The sharing would only be permitted by restaurants that do not take a tip credit, or count gratuities as part of servers’ legally mandated pay.

The proposal drew an extraordinary level of protest because the language did not prohibit employers from keeping any or all of the money that would be collected for sharing. DOL was accused of burying a study that predicted $5.8 billion in tips would be redirected into restaurant owners’ and managers’ pockets.

More than 215,000 individuals filed comments on the DOL’s proposal, most blasting the measure as a way of permitting wage theft. The attorneys general of 12 states were among the critics.

The amount of feedback was extraordinary for a proposed government rule change. DOL doubled the commentary period to 60 days because of the volume.

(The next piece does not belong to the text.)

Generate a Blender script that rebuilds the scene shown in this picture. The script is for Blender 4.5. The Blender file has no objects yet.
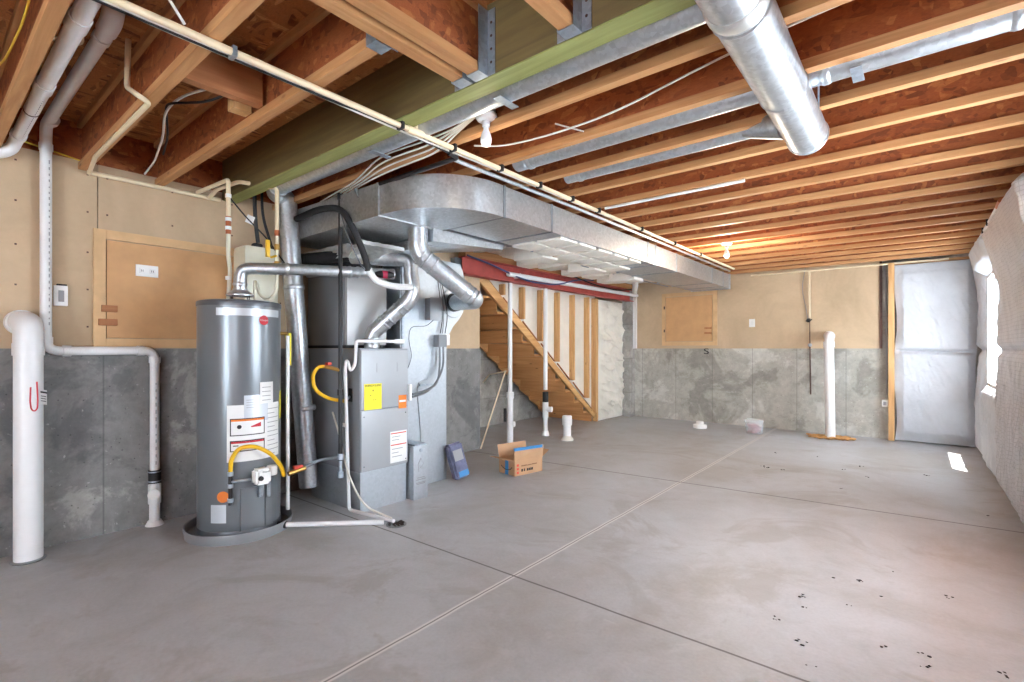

The agency has not said whether it will push forward with its plan.  The spending-bill provision banning employers' participation in a pool could ease adoption of the proposed sharing rule change. 

The amendment was reportedly the result of a political collaboration by unlikely allies. Secretary Alexander Acosta recently explained publicly that the department did not have the mandate to prohibit employers from pocketing tips, since its mission is to regulate rather than legislate. With Acosta’s apparent blessing, longtime adversary Sen. Patty Murray (D-Wash.) slipped language into the foot-high budget bill that Congress hammered out this week to avert a government shutdown on Friday.

The provision would require employers who are caught stealing employees’ tips to refund the money and pay a fine of $1,000.

The bill was approved by the House on Thursday afternoon, rushed through the Senate in the middle of the nigh, and signed into law by President Trump on Friday morning to avert a shutdown of the federal government at midnight.